対抗策として政府が打ち出したのは、外国米の輸入だった。この年まで日本は米の国内自給率だけは常に100%。多くの農産物を輸入に頼る中で「コメは一粒たりとも入れない」という方針を貫いてきた。


だが、国産米の不作という事実を突きつけられ、政府は方針を大転換。タイや米国、中国、オーストラリア、台湾、ベトナム、ミャンマーなどからも、コメを緊急輸入することにしたのだ。


ただ、当時は戦後の食糧難のときに輸入された「外米」の悪印象が残っていたうえ、「食の安全意識」が高まっていた時期で、輸入米のイメージは悪かった。


そこで国が打ち出した「常識に囚われない、トンデモアイデア」が、悪名高い「ブレンド米」の推奨である。ようは、悪評判の輸入米と国産米を混ぜて売ってしまえという話だ。


国が、輸入米と国産米とを「混ぜて売る方針」を初めて公式に示したのは、1993年11月9日のことだった。


翌日付『朝日新聞』によると、食糧庁の鶴岡俊彦長官は「国産の短粒種に長いコメ(タイ産などのインディカ米)を10%ほど混ぜて試したが、味はもちろん、見た目にも、よくわからない。混米そのものに抵抗感はない」と話したという。


えー。マジかよと言いたくなるが、当初から「ブレンド米」は批判されていたようだ。この朝日の記事でも、赤堀千恵美・赤堀料理学園校長のコメントとして



「昔の外米はまずかったが、いまは違う。各国のコメの香り、形、味を楽しみながら、ピラフやパエリヤには粘りのない長粒種、カリフォルニア米なら焼きおにぎりやおすしという具合に、料理を楽しめる。産地はむろん、値段もまちまちにしてほしい」



という意見が、さっそく紹介されていた。


そうした批判を無視しても、国が「ブレンド米」を実行してしまった理由は、何だったのだろうか? 前述の朝日記事が紹介していたのが、流通関係者のこんな見方だ。

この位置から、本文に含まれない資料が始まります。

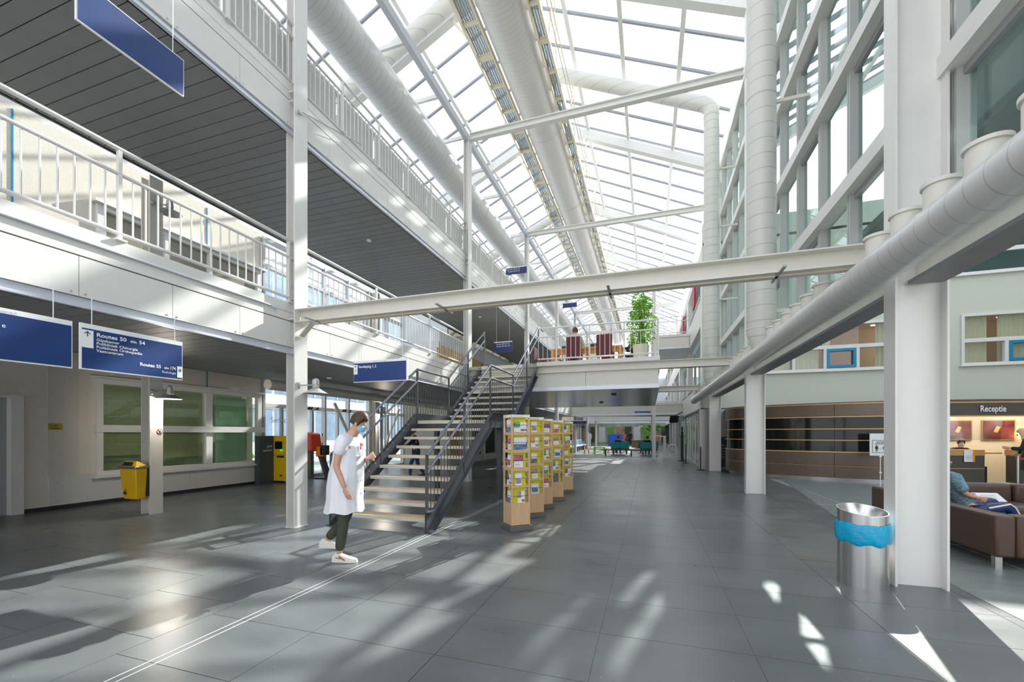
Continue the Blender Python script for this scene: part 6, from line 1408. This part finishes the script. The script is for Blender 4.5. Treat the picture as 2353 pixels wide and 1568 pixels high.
t = thing('indoor_palm', 'drooping palm far away behind the teal benches', 'plant', (.3, 40, 0)); MB().lathe([(.3, 0), (.35, .5)], (.3, 40, 0), 16).build('pot', M['roomwarm'], t); MB().tube((.3, 40, .5), (.3, 40, 1.6), .05, 8).build('trunk', M['bark'], t)
mb = MB()
for k in range(26):
    a = k * 2.4; r_ = 1.2; mb.path([(.3, 40, 1.55), (.3 + .5 * math.cos(a), 40 + .5 * math.sin(a), 2.1 + .2 * math.sin(k)), (.3 + r_ * math.cos(a), 40 + r_ * math.sin(a), 1.9 + .3 * math.sin(k * 2))], [.02, .07, .01], 4)
mb.build('fronds', M['leafd'], t, kind='stuff')
t = thing('bike_arch', 'white tubular arch stand beside the slim cream post', 'stand', (1.3, 26.2, 0)); MB().path([(1.05, 26.2, 0), (1.05, 26.2, .6), (1.12, 26.2, .78), (1.3, 26.2, .84), (1.48, 26.2, .78), (1.55, 26.2, .6), (1.55, 26.2, 0)], .03, 8).build('arch', SW, t)
MB().path([(1.15, 26.0, 0), (1.15, 26.0, .45), (1.3, 26.0, .55), (1.45, 26.0, .45), (1.45, 26.0, 0)], .02, 8).build('inner_arch', SW, t)
t = thing('gate_post', 'cream square post with a rail near the right shops', 'post', (.9, 26.2, 0)); MB().box(.8, .95, 26.1, 26.25, 0, 1.35).build('post', M['cream'], t); MB().tube((.87, 26.2, 1.3), (.3, 26.2, 1.35), .03, 8).build('rail', M['signwhite'], t)
t = thing('sculpture', 'slender black sculpture on a tall plinth by the right shops', 'sculpture', (1.7, 24.3, 0)); MB().lathe([(.2, 0), (.2, .04), (.06, .08)], (1.7, 24.3, 0), 16).build('foot', M['black'], t)
MB().box(1.63, 1.77, 24.23, 24.37, .05, 1.35).build('plinth', M['black'], t); MB().box(1.55, 1.85, 24.15, 24.45, 1.35, 1.38).build('shelf', M['black'], t); MB().lathe([(.05, 1.38), (.07, 1.55), (.03, 1.65), (.06, 1.75), (.04, 1.83), (.01, 1.86)], (1.7, 24.3, 0), 12).build('figure', M['black'], t)
t = thing('ceiling_screen', 'dark monitor on a bracket above the right shopfront', 'monitor', (1.4, 25.5, 2.3)); MB().cbox((1.35, 25.5, 2.3), (.5, .06, .4), .5, .3).build('screen', M['black'], t); MB().tube((1.35, 25.5, 2.45), (1.8, 25.5, 2.7), .03, 8).build('bracket', M['black'], t)
MB().cbox((1.7, 25.6, 2.35), (.35, .06, .35), -.5, .3).build('screen', M['gframe'], t)
for i, (x, y) in enumerate(((2.0, 18.6), (1.75, 22.5))):
    t = thing('dark_post', 'slim black post by the shopfront, %s one' % ('nearer', 'farther')[i], 'post', (x, y, 0), 'slim dark posts'); MB().lathe([(.15, 0), (.15, .02), (.02, .03)], (x, y, 0), 14).build('foot', M['black'], t); MB().tube((x, y, .02), (x, y, .95), .022, 8).build('pole', M['black'], t)
t = thing('info_panel', 'dark notice panel on the green wall between counter and column', 'panel', (2.95, 18.95, 0)); MB().box(2.62, 3.05, 19.2, 19.28, .1, 1.35).build('board', M['dframe'], t)
for k in range(5): MB().box(2.68, 2.98, 19.19, 19.2, .5 + .12 * k, .53 + .12 * k).build('text_line', M['gframe'], t)
MB().box(2.16, 4.2, 19.22, 19.3, 1.35, 2.5).build('wall_panel', M['greyboard'], gw)
MB().box(2.16, 4.2, 19.2, 19.3, 2.5, 2.54).build('wall_trim', M['dframe'], gw)
t = thing('a_board', 'white A-frame notice board in the dark area behind the stairs', 'board', (-6.9, 20.5, 0))
for sg in (-1, 1): MB().cbox((-6.9, 20.5 + .15 * sg, .5), (.6, .03, 1.05), 0, -.28 * sg).build('leaf_panel', SW, t)
MB().cbox((-6.9, 20.22, .5), (.25, .01, .5), 0, .28).build('black_drop', M['ink'], t)
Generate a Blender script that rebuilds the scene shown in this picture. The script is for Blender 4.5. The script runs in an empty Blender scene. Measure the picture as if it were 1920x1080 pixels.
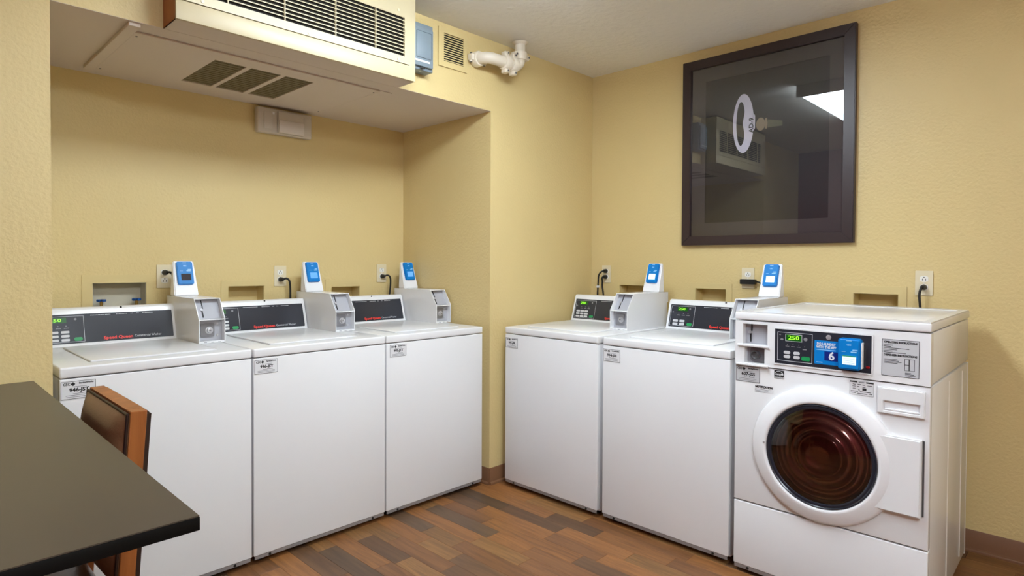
import bpy, bmesh, math, random
from mathutils import Matrix, Vector
random.seed(7)
S = bpy.context.scene
COL = S.collection

# ---------------------------------------------------------------- camera
cam_d = bpy.data.cameras.new('camera')
cam = bpy.data.objects.new('camera', cam_d)
COL.objects.link(cam)
S.camera = cam
YAW, PITCH, ROLL, FPX = 0.7690, -0.0177, 0.0050, 1140.93
_F = Vector((math.cos(YAW) * math.cos(PITCH), math.sin(YAW) * math.cos(PITCH), math.sin(PITCH)))
_R = Vector((math.sin(YAW), -math.cos(YAW), 0))
_U = _R.cross(_F)
_R2 = math.cos(ROLL) * _R + math.sin(ROLL) * _U
_U2 = -math.sin(ROLL) * _R + math.cos(ROLL) * _U
_M = Matrix((_R2, _U2, -_F)).transposed().to_4x4()
_M.translation = (-3.3786, -2.5114, 1.2809)
cam.matrix_world = _M
cam_d.sensor_width = 36.0
cam_d.lens = FPX / 1920 * 36
cam_d.shift_y = -27.77 / 1920
cam_d.clip_start = 0.02

# ---------------------------------------------------------------- world, exposure
W_ = bpy.data.worlds.new('world')
S.world = W_
W_.use_nodes = True
W_.node_tree.nodes['Background'].inputs[0].default_value = (0.9, 0.92, 1.0, 1)
W_.node_tree.nodes['Background'].inputs[1].default_value = 0.3
S.view_settings.view_transform = 'Standard'
S.view_settings.look = 'None'
S.view_settings.gamma = 1
S.view_settings.use_curve_mapping = False
S.view_settings.exposure = 0.69
LAMP = 20.0                             # radiance of the ceiling fixtures' diffusers
LAMP_COL = (0.845, 0.968, 1.075)

# ---------------------------------------------------------------- dimensions (metres)
H = 2.542; HS = 2.141; D = 0.8395
XL, XR = -2.988, -0.963                 # alcove sides
RW, RS = -3.98, -4.9                     # west wall x, south wall y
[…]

輸入米のブレンド販売は、政府が輸入米の味を国民に知られるのを恐れているため、との見方が流通関係者の間にはある。これを機に市場開放要求が強まりかねないからだ。



つまり、「輸入米が意外と美味しいことに国民が気づくと困る政府が、わざとブレンドした」という見方を、流通関係者がしていたのだろう。


その説の当否は知らないが、東南アジア料理が一般化した今となっては、なんともアホくさく聞こえる話だ。タイ米などの長粒種は、国産米の短粒種とは全く別物だと、多くの国民が知っている。


輸入米がやってきた時期には、こんな「消費者からの厳しい評価」が報じられている。


『朝日新聞』(1994年1月14日付朝刊)は、愛知食糧事務所が開いた試食会の様子を次のように報じている。



国産米には「おいしい」「いつものご飯」との評価だったが、カリフォルニア米、中国米は評価が分かれ、タイ米は「ぱさぱさ」「硬い」「味がよくない」。ブレンド米はタイ米をまぜたものに厳しい評価が出た。



このとき輸入されたコメは、新米だけでなく前年度から貯蔵されていた「古米」も含まれていたというから、味が落ちても当然だ。さらに言うと、タイ米を日本米と同じように試食させたら、違和感を抱く人が続出しても無理はない。そして、ブレンド米の評価はやはり「厳しい」ものだった。


このころになると、輸入米の評判は地に落ちていて、ニュースでも「カリフォルニア米からカビが発見された」「タイ米からネズミの死骸が」「発がん性のある薬品が検出された」などなど散々だった。実際、急に無茶を言って世界中から集めてきたのだから、保存環境が悪いコメも混じっていたのだろう。


こうした中で「国産米」の需要は急増。政府がいう「正規価格」を大幅に言わ回る「ヤミ米」が横行したり、コメを通常価格で売る業者に大行列ができたりと、狂乱が起きていたのである。


さて、この頃のコメの国内需要は年間1000万トンとされていたが、コメの需要はどんどん落ち込んでいる。農水省によると令和元年産米の需要は713万トンだったそうだ。


コメをめぐる意識は激変した。博報堂生活総研の意識調査によると、「お米を1日に1度は食べないと気が済まない」と答える人は1992年には71.4%いた。しかし2020年ではわずか42.8%。この間28.6ポイントもダウンしているのである。


これを踏まえれば、今回の噴火による影響はまだ未知数だが、仮にコメが少々凶作になったぐらいでは、以前のようなパニックにはならなさそうだ。何にしても「ブレンド米」のような、わざわざまずい食材を作り出すような間抜けな政策だけは、避けてもらいたいものである。